Program Highlights 2025: Villa Aurora
by Villa Aurora
if the house could speak – Radio Serie
In January of 2025 the Palisades Fire came within feet of Villa Aurora. Miraculously, the house survived, and with it the radio transmitter that broadcasts from there throughout the Santa Monica Mountains and the beaches below. This series explores the voices, past and present, that reverberate at Lion and Marta Feuchtwanger’s former home. For the past 30 years, Villa Aurora has been an artist residence, a place where exile and expression meet, where history and contemporary events converge. During the process of rebuilding and awaiting our artists’ return, we will be broadcasting newly produced, archival and historical footage for you to listen to and maybe wonder: Is this really only a house or, like Carl Jung suggests, can the composition of a room induce the realization of new truths?
Each episode of if the house could speak will be broadcast on a loop for 24 hours with no interruption starting at 12 PM Pacific Daylight Time. For our listeners across the world, that corresponds to 7 PM Coordinated Universal Time and 9 PM Middle European Time. Twelve episodes have already aired and are available for you to listen to again in our archive (https://lookout.fm/if-the-house).
Whispering Bells – Exhibition
At O-Town House, Villa Aurora has found a temporary home away from home. A magical place located in the Granada Buildings, built in 1927 Spanish Revival Style echoing Villa Aurora’s architecture on the other side of Wilshire Boulevard. In addition to that we have found a kindred spirit and true inspiration in the founder and curator of O-Town House: Scott Cameron Weaver.
This group exhibition at O-Town House gallery was our kickoff anniversary show with works of artists spanning thirty years of our residency program. At the same time, it was the beginning of an annual exhibition series that will promote future fellows’ works in Los Angeles.
The exhibition Whispering Bells takes its name from the drought-tolerant flower species known as fire followers. The dry, bell-shaped flowers play a rustling song when caught in the wind. Its seeds are triggered by burnt material to start a new life cycle.
Whispering Bells offered a glimpse into the rich artistic legacy created by almost 500 resident artists since 1995 with works by Villa Aurora alumni Achim Mohné (2000), Klaus Pockrandt (2016), Sarah Szczesny (2021), Joram Schön (2024) and Fern Liberty Kallenbach Campbell (2024).

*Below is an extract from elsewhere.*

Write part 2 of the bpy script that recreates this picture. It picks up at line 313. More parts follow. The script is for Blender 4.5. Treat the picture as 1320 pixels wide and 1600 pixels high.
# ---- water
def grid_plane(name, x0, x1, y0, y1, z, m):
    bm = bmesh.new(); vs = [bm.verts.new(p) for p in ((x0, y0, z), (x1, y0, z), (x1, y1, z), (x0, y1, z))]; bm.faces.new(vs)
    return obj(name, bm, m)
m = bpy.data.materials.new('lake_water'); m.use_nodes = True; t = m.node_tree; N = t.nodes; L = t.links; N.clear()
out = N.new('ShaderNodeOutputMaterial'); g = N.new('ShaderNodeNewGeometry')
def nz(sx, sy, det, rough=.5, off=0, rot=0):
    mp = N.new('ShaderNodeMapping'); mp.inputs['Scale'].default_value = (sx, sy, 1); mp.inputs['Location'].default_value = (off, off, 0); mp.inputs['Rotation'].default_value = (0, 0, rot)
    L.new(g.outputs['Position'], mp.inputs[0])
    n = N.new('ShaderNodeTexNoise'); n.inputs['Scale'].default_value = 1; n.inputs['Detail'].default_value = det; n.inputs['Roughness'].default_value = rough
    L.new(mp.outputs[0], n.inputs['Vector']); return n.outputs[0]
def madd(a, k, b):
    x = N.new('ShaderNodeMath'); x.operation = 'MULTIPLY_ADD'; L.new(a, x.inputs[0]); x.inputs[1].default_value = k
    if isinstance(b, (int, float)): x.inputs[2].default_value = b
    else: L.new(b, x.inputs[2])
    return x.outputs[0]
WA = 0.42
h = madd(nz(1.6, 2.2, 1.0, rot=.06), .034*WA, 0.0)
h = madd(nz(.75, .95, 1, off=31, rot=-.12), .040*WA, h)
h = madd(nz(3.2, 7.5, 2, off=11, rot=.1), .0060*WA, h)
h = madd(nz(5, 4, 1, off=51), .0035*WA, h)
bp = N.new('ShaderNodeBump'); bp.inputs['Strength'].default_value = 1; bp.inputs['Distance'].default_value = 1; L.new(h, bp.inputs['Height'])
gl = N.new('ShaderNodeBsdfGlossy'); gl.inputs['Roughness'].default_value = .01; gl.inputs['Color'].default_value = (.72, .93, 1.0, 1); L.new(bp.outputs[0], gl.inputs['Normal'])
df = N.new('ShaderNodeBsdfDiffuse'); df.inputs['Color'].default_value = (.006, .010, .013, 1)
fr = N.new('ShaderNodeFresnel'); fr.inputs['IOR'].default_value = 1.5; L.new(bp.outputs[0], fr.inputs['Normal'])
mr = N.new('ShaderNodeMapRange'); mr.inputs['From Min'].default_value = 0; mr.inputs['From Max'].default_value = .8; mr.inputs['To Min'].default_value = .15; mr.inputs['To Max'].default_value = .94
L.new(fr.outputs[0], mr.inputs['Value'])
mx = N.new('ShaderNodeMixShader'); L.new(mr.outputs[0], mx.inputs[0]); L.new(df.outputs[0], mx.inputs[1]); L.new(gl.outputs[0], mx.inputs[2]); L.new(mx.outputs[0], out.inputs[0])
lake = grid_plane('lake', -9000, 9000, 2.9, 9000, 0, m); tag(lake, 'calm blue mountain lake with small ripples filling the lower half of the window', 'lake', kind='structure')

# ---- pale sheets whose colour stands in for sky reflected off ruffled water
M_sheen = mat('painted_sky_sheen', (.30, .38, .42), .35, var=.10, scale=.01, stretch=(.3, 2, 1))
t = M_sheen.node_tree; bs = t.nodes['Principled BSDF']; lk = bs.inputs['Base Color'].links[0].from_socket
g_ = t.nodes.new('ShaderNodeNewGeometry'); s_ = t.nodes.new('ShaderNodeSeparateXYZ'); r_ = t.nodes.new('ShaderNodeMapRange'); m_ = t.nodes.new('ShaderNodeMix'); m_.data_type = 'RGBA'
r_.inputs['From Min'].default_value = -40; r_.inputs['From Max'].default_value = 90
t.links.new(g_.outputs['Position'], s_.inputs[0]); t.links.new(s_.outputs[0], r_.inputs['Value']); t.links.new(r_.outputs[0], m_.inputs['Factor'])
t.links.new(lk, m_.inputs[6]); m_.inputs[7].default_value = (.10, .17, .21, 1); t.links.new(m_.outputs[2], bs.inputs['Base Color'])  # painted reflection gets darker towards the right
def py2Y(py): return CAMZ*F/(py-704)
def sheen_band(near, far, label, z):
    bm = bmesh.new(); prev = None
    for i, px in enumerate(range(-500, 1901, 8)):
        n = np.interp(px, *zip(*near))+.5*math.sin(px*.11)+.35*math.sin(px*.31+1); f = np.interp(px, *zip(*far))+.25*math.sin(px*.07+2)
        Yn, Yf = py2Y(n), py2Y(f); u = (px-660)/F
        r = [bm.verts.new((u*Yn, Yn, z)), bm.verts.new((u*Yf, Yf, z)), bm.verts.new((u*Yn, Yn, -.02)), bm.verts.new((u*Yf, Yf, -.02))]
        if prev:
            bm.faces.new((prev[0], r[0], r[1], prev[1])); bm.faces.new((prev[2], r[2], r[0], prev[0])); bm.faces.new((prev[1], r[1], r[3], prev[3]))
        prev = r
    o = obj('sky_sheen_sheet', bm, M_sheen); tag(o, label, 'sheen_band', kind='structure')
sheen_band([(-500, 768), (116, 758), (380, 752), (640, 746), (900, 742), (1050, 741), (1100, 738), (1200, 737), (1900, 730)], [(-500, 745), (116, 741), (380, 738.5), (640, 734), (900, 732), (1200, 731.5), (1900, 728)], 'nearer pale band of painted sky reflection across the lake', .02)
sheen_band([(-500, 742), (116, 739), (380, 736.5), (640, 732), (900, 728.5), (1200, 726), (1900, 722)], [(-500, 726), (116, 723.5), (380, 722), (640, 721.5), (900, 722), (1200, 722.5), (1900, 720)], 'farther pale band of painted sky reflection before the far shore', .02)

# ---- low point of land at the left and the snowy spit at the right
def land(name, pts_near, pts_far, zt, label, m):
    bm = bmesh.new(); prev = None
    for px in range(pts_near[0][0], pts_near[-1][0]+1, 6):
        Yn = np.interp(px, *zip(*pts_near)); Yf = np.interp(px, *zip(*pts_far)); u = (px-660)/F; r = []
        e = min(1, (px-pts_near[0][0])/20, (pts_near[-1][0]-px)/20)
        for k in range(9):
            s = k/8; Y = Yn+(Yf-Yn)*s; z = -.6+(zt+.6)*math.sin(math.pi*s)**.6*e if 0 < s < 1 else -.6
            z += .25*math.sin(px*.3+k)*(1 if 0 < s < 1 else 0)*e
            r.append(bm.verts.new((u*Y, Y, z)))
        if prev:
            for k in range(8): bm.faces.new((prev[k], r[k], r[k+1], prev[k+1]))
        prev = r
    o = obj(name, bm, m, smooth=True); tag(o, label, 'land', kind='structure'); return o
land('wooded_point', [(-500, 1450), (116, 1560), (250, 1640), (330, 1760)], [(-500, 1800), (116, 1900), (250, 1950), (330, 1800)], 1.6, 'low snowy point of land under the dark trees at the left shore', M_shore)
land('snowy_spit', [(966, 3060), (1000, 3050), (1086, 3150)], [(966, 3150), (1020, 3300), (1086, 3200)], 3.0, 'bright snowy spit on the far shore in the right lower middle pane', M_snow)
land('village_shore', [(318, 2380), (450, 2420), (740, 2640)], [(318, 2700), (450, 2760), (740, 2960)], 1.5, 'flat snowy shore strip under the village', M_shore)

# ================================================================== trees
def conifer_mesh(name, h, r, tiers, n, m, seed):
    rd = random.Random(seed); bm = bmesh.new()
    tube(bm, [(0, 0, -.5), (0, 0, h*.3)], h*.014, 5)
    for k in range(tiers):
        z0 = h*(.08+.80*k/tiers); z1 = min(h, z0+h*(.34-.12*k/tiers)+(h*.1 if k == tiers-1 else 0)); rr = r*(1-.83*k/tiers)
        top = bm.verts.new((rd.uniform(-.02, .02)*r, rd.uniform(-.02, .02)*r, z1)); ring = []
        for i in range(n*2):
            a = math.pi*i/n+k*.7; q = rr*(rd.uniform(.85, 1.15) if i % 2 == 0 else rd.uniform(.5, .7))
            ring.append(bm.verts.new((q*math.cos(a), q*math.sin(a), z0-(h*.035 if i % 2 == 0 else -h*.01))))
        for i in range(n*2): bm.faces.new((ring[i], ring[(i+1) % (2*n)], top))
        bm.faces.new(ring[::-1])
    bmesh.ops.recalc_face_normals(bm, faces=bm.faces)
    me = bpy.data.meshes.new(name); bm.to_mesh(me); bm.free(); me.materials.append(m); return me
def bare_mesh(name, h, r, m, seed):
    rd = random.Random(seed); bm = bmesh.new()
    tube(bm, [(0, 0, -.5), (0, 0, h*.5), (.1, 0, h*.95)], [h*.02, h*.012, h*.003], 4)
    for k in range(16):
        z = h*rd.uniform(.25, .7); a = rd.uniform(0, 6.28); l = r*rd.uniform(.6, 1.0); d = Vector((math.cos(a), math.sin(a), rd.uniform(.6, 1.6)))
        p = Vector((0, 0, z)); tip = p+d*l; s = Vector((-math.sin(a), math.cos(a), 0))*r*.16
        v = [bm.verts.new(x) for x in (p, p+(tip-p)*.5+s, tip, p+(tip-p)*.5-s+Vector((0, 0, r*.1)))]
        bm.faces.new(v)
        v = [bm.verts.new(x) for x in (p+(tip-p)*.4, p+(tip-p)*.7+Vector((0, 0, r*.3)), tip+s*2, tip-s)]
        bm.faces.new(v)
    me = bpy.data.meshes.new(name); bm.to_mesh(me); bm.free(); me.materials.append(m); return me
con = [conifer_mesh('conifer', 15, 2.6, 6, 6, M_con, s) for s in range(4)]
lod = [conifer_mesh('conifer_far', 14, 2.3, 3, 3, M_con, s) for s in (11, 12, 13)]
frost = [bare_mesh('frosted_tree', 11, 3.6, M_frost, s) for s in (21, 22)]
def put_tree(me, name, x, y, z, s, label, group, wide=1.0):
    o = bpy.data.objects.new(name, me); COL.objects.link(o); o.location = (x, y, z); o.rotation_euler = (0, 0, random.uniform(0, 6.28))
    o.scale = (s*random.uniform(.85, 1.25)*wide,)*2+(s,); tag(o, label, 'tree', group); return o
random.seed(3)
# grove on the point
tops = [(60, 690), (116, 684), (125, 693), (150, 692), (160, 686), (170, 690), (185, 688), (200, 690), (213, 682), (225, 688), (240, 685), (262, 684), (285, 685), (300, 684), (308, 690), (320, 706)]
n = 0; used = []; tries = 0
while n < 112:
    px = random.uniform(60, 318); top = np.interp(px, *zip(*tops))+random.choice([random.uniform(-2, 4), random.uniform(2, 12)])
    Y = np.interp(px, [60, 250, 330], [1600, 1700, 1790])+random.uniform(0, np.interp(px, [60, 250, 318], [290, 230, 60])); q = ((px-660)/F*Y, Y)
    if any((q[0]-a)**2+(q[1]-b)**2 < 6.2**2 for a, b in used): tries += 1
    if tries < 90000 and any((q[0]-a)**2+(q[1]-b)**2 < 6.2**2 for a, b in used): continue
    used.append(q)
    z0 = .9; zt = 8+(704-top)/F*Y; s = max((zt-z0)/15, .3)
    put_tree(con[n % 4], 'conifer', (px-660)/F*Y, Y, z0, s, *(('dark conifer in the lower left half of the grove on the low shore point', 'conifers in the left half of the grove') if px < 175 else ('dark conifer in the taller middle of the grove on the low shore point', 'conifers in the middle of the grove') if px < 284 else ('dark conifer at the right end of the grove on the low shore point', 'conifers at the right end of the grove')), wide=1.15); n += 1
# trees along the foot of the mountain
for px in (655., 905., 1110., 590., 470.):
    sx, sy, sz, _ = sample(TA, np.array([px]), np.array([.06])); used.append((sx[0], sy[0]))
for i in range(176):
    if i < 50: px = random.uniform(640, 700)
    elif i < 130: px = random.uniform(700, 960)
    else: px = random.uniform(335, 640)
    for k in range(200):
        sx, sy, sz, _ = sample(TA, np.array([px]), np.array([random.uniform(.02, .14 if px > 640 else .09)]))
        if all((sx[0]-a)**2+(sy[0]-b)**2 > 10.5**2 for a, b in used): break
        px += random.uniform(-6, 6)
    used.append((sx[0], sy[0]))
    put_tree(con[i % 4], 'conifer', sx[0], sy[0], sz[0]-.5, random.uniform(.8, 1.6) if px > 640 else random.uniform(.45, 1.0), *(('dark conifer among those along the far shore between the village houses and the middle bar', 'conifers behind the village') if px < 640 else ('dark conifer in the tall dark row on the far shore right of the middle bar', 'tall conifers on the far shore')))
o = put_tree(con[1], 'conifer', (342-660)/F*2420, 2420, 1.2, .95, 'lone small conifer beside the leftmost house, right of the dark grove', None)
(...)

The exhibition is funded by the Federal Foreign Office of Germany, with generous support from our long-standing partner, Saxony-Anhalt Arts Foundation.
Weimar Under the Palms. Pacific Palisades, German Exiles, and the Invention of Hollywood - Reading
In the early twentieth century, Pacific Palisades was home to America’s most modern film studio of the time as well as the proposed site of the world’s largest Christian center. But by the end of the 1920s, the Los Angeles neighborhood had become the refuge of the rich and beautiful as German and Austrian filmmakers, among them Salka and Berthold Viertel, settled there. They were soon followed by cultural and intellectual giants of the Weimar Republic who were fleeing Europe, such as Max Reinhardt, Hanns Eisler, or Max Horkheimer. These great minds turned Pacific Palisades into a “Weimar under the palm trees.” Though many were successful in exile—including Vicki Baum, Thomas Mann, and Lion Feuchtwanger—others felt as if they were in a “sun prison” far from home.
Recounting a story of glamor and great minds, Thomas Blubacher tells of the history of German-speaking exiles that is still alive there today, going on a foray through the film industry, taking us on a journey to this special place which was so recently devastated by fire. Many of the homes in this book have now gone, but Marta Feuchtwanger’s Villa Aurora and the Thomas Mann house still stand as a testament to luck, resilience, and history.